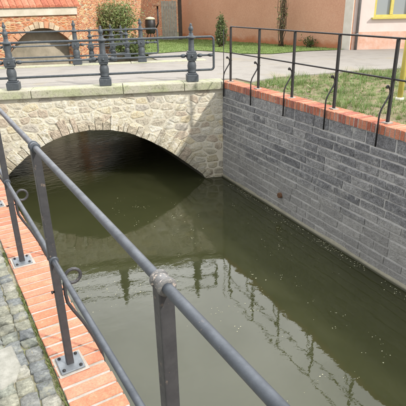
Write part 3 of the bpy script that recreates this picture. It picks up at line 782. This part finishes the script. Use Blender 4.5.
# second house, sunlit
B2 = Vector((11.24, 10.46, 0)); D2 = Vector((1.17, -.66, 0)).normalized(); N2 = Vector((-D2.y, D2.x, 0))   # N2 points away from the road
hb = empty('corner_house', B2 + D2 * 4, 'pinkish white house with terracotta plinth and yellow framed window beside the salmon building', 'building')
def onf(u, z, o=0): return B2 + D2 * u + UP * z - N2 * o
U0, U1 = .58, 1.62; ZB = .96; ZT = 2.35; LN = 9.0
mb = MB()   # wall with the window opening
for (u0, u1, z0, z1) in ((0, U0, .0, 3.8), (U0, U1, 0, ZB), (U0, U1, ZT, 3.8), (U1, 3.4, 0, 3.8), (3.4, 4.4, 0, ZB), (3.4, 4.4, ZT, 3.8), (4.4, LN, 0, 3.8)):
    mb.slabpoly([onf(u0, z0), onf(u1, z0), onf(u1, z1), onf(u0, z1)], N2, .35)
mb.obox(onf(LN / 2, 1.9, -3.35), D2, N2, UP, LN / 2, 3.0, 1.9)
mesh('wall', mb, M['facade'], hb)
mb = MB(); mb.slabpoly([onf(.0, .05, .0), onf(LN, .05, .0), onf(LN, .57, .0), onf(0, .57, .0)], -N2, .025); mesh('plinth', mb, M['plinth'], hb)
mb = MB(); q0, q1 = onf(-.0, 0, .4), onf(LN, 0, .4)
vs = [onf(0, 3.8, .4), onf(LN, 3.8, .4), onf(LN, 5.6, -3), onf(0, 5.6, -3), onf(LN, 3.8, -6.6), onf(0, 3.8, -6.6)]
mb.add(vs + [v_ + UP * .12 for v_ in vs], [(0, 1, 2, 3), (3, 2, 4, 5), (6, 9, 8, 7), (9, 11, 10, 8), (0, 6, 7, 1), (5, 4, 10, 11), (0, 3, 9, 6), (3, 5, 11, 9), (1, 7, 8, 2), (2, 8, 10, 4)])
mesh('roof', mb, M['tile'], hb)
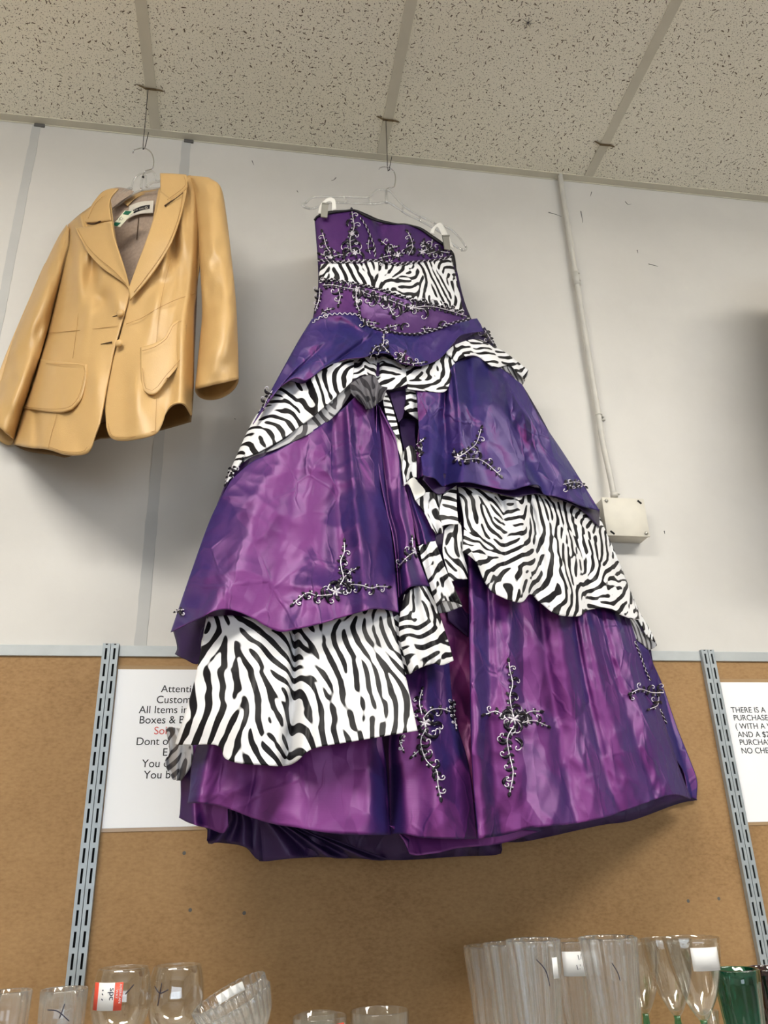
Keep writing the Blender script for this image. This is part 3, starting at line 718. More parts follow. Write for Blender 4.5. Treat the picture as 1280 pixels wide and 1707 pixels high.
# centre folds
P_('center_fold', [[(628, 672), (640, 690)], za((-40, 420), (60, 330), (110, 560)), za((20, 760), (90, 740), (170, 800)), za((55, 900), (130, 900), (190, 980)), za((80, 1100), (140, 1040), (215, 1060)), za((90, 1265), (140, 1210), (200, 1196), (270, 1198))],
   M['purple'], nu=40, nv=80, lay=0.044, folds=((0.5, 0.45, 0.2, 0.01, 0.02), (0.1, 0.1, 0.1, -0.02, -0.02)), cr=0.003, seed=35)
P_('center_fold', [za((120, 560), (170, 560)), za((150, 700), (215, 730)), za((180, 850), (290, 840)), za((205, 960), (250, 950), (308, 925))], M['purple'], nu=24, nv=40, lay=0.034, folds=((0.4, 0.4, 0.2, 0.0, 0.02),), cr=0.002, seed=36)
P_('center_fold', [za((200, 40), (300, 40)), za((210, 200), (290, 200)), za((195, 400), (290, 400)), za((200, 560), (270, 520))], M['purple'], nu=20, nv=30, lay=0.030, folds=((0.5, 0.4, 0.2, 0.0, 0.02),), seed=37)
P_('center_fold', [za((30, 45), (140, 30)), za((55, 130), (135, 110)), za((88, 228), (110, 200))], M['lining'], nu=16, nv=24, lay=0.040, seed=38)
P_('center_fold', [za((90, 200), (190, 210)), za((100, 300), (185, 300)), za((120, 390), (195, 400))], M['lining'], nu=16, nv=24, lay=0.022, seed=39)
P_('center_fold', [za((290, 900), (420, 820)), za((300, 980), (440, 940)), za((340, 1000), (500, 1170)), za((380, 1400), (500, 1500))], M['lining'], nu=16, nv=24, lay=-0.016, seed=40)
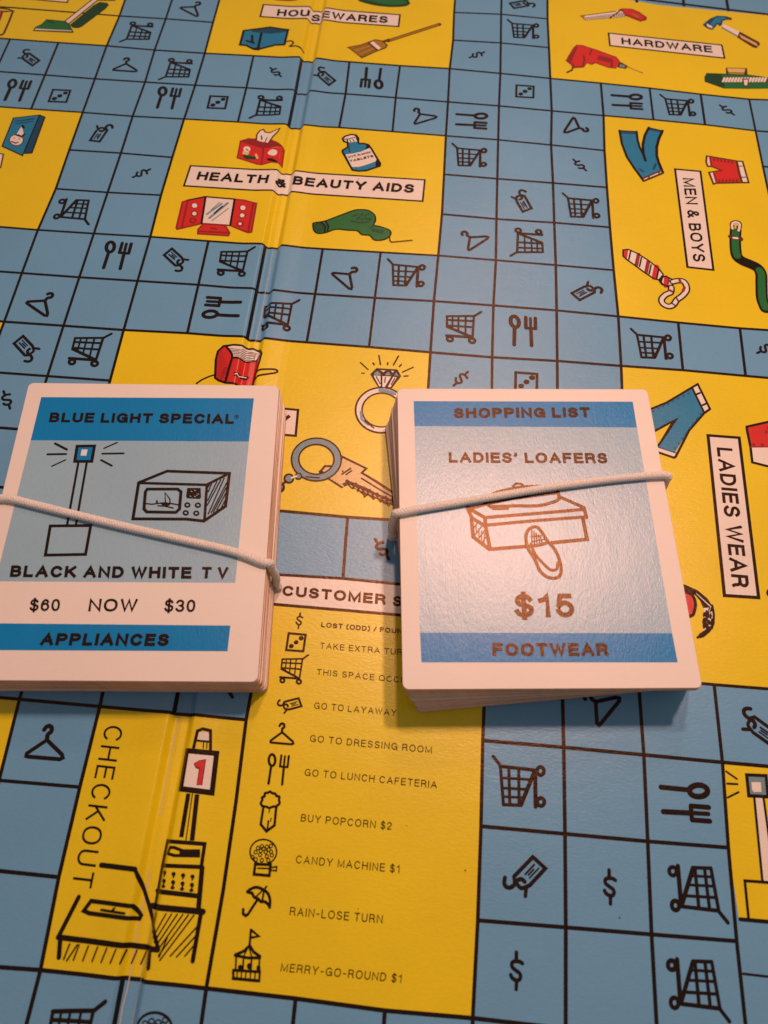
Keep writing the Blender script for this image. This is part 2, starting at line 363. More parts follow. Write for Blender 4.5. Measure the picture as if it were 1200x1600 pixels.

----

* [SET TASK]
Word for word, restate the lines from the one containing "nv=24, lay=0.022, seed=39)" through the end of the listing, and nothing more. Skip the pictures.

* [EXERCISE ANSWER]
P_('center_fold', [za((90, 200), (190, 210)), za((100, 300), (185, 300)), za((120, 390), (195, 400))], M['lining'], nu=16, nv=24, lay=0.022, seed=39)
P_('center_fold', [za((290, 900), (420, 820)), za((300, 980), (440, 940)), za((340, 1000), (500, 1170)), za((380, 1400), (500, 1500))], M['lining'], nu=16, nv=24, lay=-0.016, seed=40)
Keep writing the Blender script for this image. This is part 2, starting at line 363. More parts follow. Write for Blender 4.5. Measure the picture as if it were 1200x1600 pixels.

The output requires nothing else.